We journeying daily with our mental excursion; we navigate through the wilderness of thoughts on success and failure. The self in us concentrates more on success while our roommates (our mindsets) struggle to compete with our wishful thinking and melancholy rationally. We must live by the challenges life brings rather than attempting to live a utopian life pretentiously. A state of utopia only exists in the realm of our subconscious minds; utopia is a nostalgic reflection of our mental faculty yearning to live a life without challenges. Life is an admixture of sorrow and happiness. We must begin to muse Tai Solarin's honest suggestion that: Life, if it is going to be abundant, must have plenty of hills and vales. It must have plenty of sunshine and rough weather. It must be rich in obfuscation and perspicacity.

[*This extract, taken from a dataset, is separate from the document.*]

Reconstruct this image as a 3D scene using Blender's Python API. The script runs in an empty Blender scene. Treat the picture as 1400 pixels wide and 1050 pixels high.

It must be packed with days of danger and of apprehension." Until we have this agelong notion above embedded in our heart, we will continue to be in our state of restlessness and wistful wilderness.

Lastly, Tai Solarin's submission below must be a referential challenge to how we live our daily lives: "When I walk into the dry but certainly cool morning air of every January 1, I wish myself plenty of tears and of laughter, plenty of happiness and unhappiness, plenty of failures and successes. Plenty of abuse and praise. It is impossible to win ultimately without a rich measure of intermixture in such a menu. Life would be worthless without the lot. We do not achieve much in this country (world) because we are all so scared of taking risks. We all want the smooth and well-paved roads. While the reason the Americans and others succeeded so well is that they took such great risks. If, therefore, you are out in this New Year 1964, to win any target you have set for yourself, please accept my prayers and your elixir." If you know you know, only an intelligent mind will digest and think outside the box to understand one of the late Nigerian sages who worked and toiled for solutions to Nigeria's intractable and self-inflicted problems.

Folks, "May your road be rough" prayer is an everlasting muse inked on our collective memory. It is also the honest handwriting and handprint "prayer" authored by Dr. Tai Solarin. The hold-no-barred prayer remains conspicuously glazed on our collective hearts' hollow hall and the empty wall of Nigerian history.